The regional appreciation for kiviak and other fermented meats is a strong reminder that disgust is not universal, and most tastes are acquired via experience. “Swedish travelers often show immense surprise that not all of the world loves salty licorice as much as we do,” says Ahrens.

“There is an extremely fine line between what is considered disgusting and what is considered delicious,” stresses Herz. “Context is really what determines whether something is delicious, a delicacy, or disgusting. It’s the meaning of the experience that turns it one way or the other.”

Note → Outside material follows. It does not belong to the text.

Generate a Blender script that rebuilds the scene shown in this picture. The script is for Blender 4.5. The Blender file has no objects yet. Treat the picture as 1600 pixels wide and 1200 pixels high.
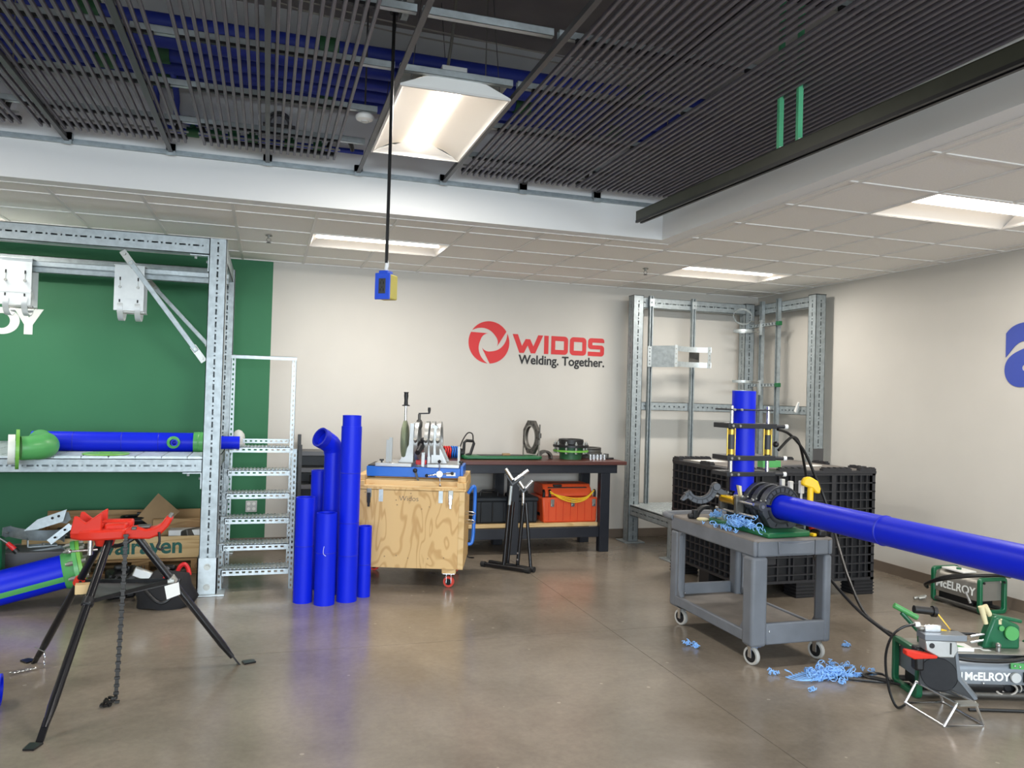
import bpy, math, random
from mathutils import Vector as V, Matrix
random.seed(7)
PI = math.pi
scene = bpy.context.scene
COL = scene.collection

# ------------------------------------------------------------------ camera, world, daylight, exposure
YAW, PITCH, ROLL, FPX = 0.302376, 0.016237, 0.0286036, 1224.15
fw = V((math.sin(YAW)*math.cos(PITCH), math.cos(YAW)*math.cos(PITCH), math.sin(PITCH)))
r0 = V((math.cos(YAW), -math.sin(YAW), 0)); u0 = r0.cross(fw)
rt = r0*math.cos(ROLL)+u0*math.sin(ROLL); up = u0*math.cos(ROLL)-r0*math.sin(ROLL)
cam = bpy.data.cameras.new('camera'); camo = bpy.data.objects.new('camera', cam); COL.objects.link(camo)
cam.sensor_width = 36; cam.lens = 36*FPX/1600; cam.clip_start = .05; cam.clip_end = 60
camo.matrix_world = Matrix(((rt.x, up.x, -fw.x, 0), (rt.y, up.y, -fw.y, 0), (rt.z, up.z, -fw.z, 1.649), (0, 0, 0, 1)))
scene.camera = camo
scene.view_settings.view_transform = 'Standard'; scene.view_settings.look = 'None'
scene.view_settings.gamma = 1; scene.view_settings.use_curve_mapping = False
scene.view_settings.exposure = 0.82
scene.cycles.use_denoising = True
scene.cycles.max_bounces = 8; scene.cycles.diffuse_bounces = 5; scene.cycles.glossy_bounces = 4
LAMP = 4.2       # glow of the tube lenses
LAMPW = 23.0     # watts each fitting throws downward
DAY = 2100
w = bpy.data.worlds.new('world'); scene.world = w; w.use_nodes = True
w.node_tree.nodes['Background'].inputs[0].default_value = (.55, .7, .9, 1); w.node_tree.nodes['Background'].inputs[1].default_value = .25
al = bpy.data.lights.new('window_daylight', 'AREA'); al.shape = 'RECTANGLE'; al.size = 11; al.size_y = 5; al.energy = DAY; al.color = (.80, .91, 1)
alo = bpy.data.objects.new('window_daylight', al); COL.objects.link(alo); alo.location = (.4, -6.6, 3.6); alo.rotation_euler = (PI/2-.42, 0, 0)      # open sky outside the windows

# ------------------------------------------------------------------ materials
def L(r, g, b):
    f = lambda c: (c/255/12.92) if c/255 <= .04045 else ((c/255+.055)/1.055)**2.4
    return (f(r), f(g), f(b), 1)
M = {}
def mat(name, col, rough=.5, metal=0, var=0, scale=8, bump=0, bscale=60, coat=0, emit=0, spec=None, stretch=None, alpha=1):
    m = bpy.data.materials.new(name); m.use_nodes = True; nt = m.node_tree; n = nt.nodes; b = n['Principled BSDF']
    c = L(*col); b.inputs['Base Color'].default_value = c
    b.inputs['Roughness'].default_value = rough; b.inputs['Metallic'].default_value = metal
    if spec is not None: b.inputs['Specular IOR Level'].default_value = spec
    if coat: b.inputs['Coat Weight'].default_value = coat; b.inputs['Coat Roughness'].default_value = .15
    if emit: b.inputs['Emission Color'].default_value = c; b.inputs['Emission Strength'].default_value = emit
    if alpha < 1: b.inputs['Alpha'].default_value = alpha
    if var or bump:
        tc = n.new('ShaderNodeTexCoord'); mp = n.new('ShaderNodeMapping'); nt.links.new(tc.outputs['Object'], mp.inputs[0])
        if stretch: mp.inputs['Scale'].default_value = stretch
        if var:
            no = n.new('ShaderNodeTexNoise'); no.inputs['Scale'].default_value = scale; no.inputs['Detail'].default_value = 5
            nt.links.new(mp.outputs[0], no.inputs['Vector'])
            r = n.new('ShaderNodeValToRGB'); r.color_ramp.elements[0].position = .3; r.color_ramp.elements[1].position = .7
            r.color_ramp.elements[0].color = tuple(x*(1-var) for x in c[:3])+(1,); r.color_ramp.elements[1].color = tuple(min(1, x*(1+var)) for x in c[:3])+(1,)
            nt.links.new(no.outputs[0], r.inputs[0]); nt.links.new(r.outputs[0], b.inputs['Base Color'])
        if bump:
            n2 = n.new('ShaderNodeTexNoise'); n2.inputs['Scale'].default_value = bscale; nt.links.new(mp.outputs[0], n2.inputs['Vector'])
            bp = n.new('ShaderNodeBump'); bp.inputs['Strength'].default_value = bump; bp.inputs['Distance'].default_value = .002
            nt.links.new(n2.outputs[0], bp.inputs['Height']); nt.links.new(bp.outputs[0], b.inputs['Normal'])
    M[name] = m; return m
mat('wall', (202, 198, 190), .75, var=.015, scale=3, bump=.08, bscale=220)
mat('greenwall', (44, 114, 75), .6, var=.03, scale=2, bump=.08, bscale=220)
mat('soffit', (230, 231, 230), .7, bump=.06, bscale=200)
mat('tile', (238, 235, 229), .9, var=.03, scale=90, bump=.25, bscale=320)
mat('tbar', (226, 224, 220), .5)
mat('deck', (158, 152, 150), .8, var=.15, scale=2)
mat('base', (112, 100, 88), .45, var=.06, scale=5)
mat('galv', (160, 169, 172), .45, .5, var=.16, scale=22, bump=.05, bscale=90)
mat('galvb', (182, 190, 192), .42, .55, var=.10, scale=30)
mat('alu', (176, 177, 175), .36, .7, var=.06, scale=14)
mat('steel', (214, 216, 218), .22, .95)
mat('zinc', (158, 158, 152), .38, .75)
mat('galvw', (216, 220, 220), .45, .3, var=.05, scale=14)
mat('iron', (92, 90, 86), .5, .6, var=.15, scale=20)
mat('slat', (104, 100, 107), .45, .1)
mat('tee', (88, 88, 90), .45, .3)
mat('railm', (62, 64, 54), .4, .3, var=.1)
mat('black', (20, 20, 22), .45)
mat('blackm', (24, 24, 27), .28, .2, coat=.3)
mat('rubber', (26, 25, 25), .7)
mat('contain', (40, 40, 43), .55, var=.12, scale=12)
mat('containf', (26, 26, 28), .6)
mat('cart', (106, 110, 116), .6, var=.10, scale=7, bump=.12, bscale=150)
mat('cartdirty', (112, 106, 100), .65, var=.2, scale=6, bump=.12, bscale=120)
mat('clamp', (74, 76, 80), .5, .35, var=.12, scale=20)
mat('clampd', (46, 47, 50), .5, .35, var=.12, scale=20)
mat('blue', (8, 34, 208), .42, var=.04, scale=4, spec=.25)
mat('bluein', (9, 28, 176), .5)
mat('greenp', (84, 164, 92), .4, var=.04, scale=6, coat=.1)
mat('greenl', (112, 178, 70), .42, var=.05)
mat('mcg', (18, 96, 62), .4, var=.08, scale=10, coat=.2)
mat('tray', (24, 98, 56), .42, var=.05)
mat('hang', (96, 190, 140), .45)
mat('vise', (208, 46, 28), .5, var=.06, scale=9, spec=.3)
mat('orange', (226, 88, 46), .42, var=.05, scale=8)
mat('bench', (24, 28, 38), .45, var=.12, scale=10, coat=.15)
mat('benchtop', (88, 50, 44), .4, var=.15, scale=6, stretch=(.6, 6, 6))
mat('case', (30, 36, 42), .6, var=.08)
mat('pblue', (30, 104, 200), .35, var=.03, coat=.2)
mat('olive', (122, 132, 106), .45, .3, var=.05)
mat('red', (206, 32, 36), .4)
mat('castor', (206, 70, 58), .4)
mat('wheelg', (176, 174, 168), .5)
mat('yellow', (246, 200, 30), .42)
mat('brass', (200, 158, 60), .3, .8)
mat('gold', (190, 160, 70), .35, .75)
mat('white', (236, 236, 232), .5)
mat('paper', (232, 230, 224), .8)
mat('card', (156, 128, 92), .8, var=.08)
mat('logo', (206, 42, 44), .5)
mat('ink', (24, 24, 26), .5)
mat('wtext', (238, 240, 236), .5)
mat('bluetext', (58, 78, 170), .5)
mat('gtext', (24, 92, 80), .6, var=.2, scale=40)
mat('shav', (138, 188, 244), .45)
mat('chain', (52, 50, 48), .4, .7)
mat('bag', (22, 22, 25), .8, var=.15, scale=20)
mat('cable', (14, 14, 15), .4)
mat('wirew', (176, 170, 160), .5)
mat('plate', (196, 198, 196), .5)
mat('pipeg', (44, 98, 60), .5)
mat('pipeb', (36, 56, 160), .5)
mat('outb', (44, 84, 210), .4)
mat('outy', (206, 190, 90), .45, var=.05)
mat('plasticg', (60, 62, 64), .5)
mat('hydbody', (150, 146, 138), .38, .45, var=.05)
mat('hyd2', (128, 134, 140), .36, .5, var=.05)
mat('glue', (226, 214, 170), .6)
mat('reflector', (236, 232, 226), .5)
mat('lens', (255, 244, 229), .5, emit=LAMP)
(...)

And that’s really what makes the widespread revulsion at kiviaq on the global stage particularly galling: To write the dish off as gross or barbaric is to dismiss the indigenous context and ingenuity that birthed it, and that over time turned it into a beloved winter delicacy.

“When I see my people living under pressure from colonist-minded states,” Hivshu says of the way the international community talks about Greenlandic Inuit foodways, “it makes me angry.”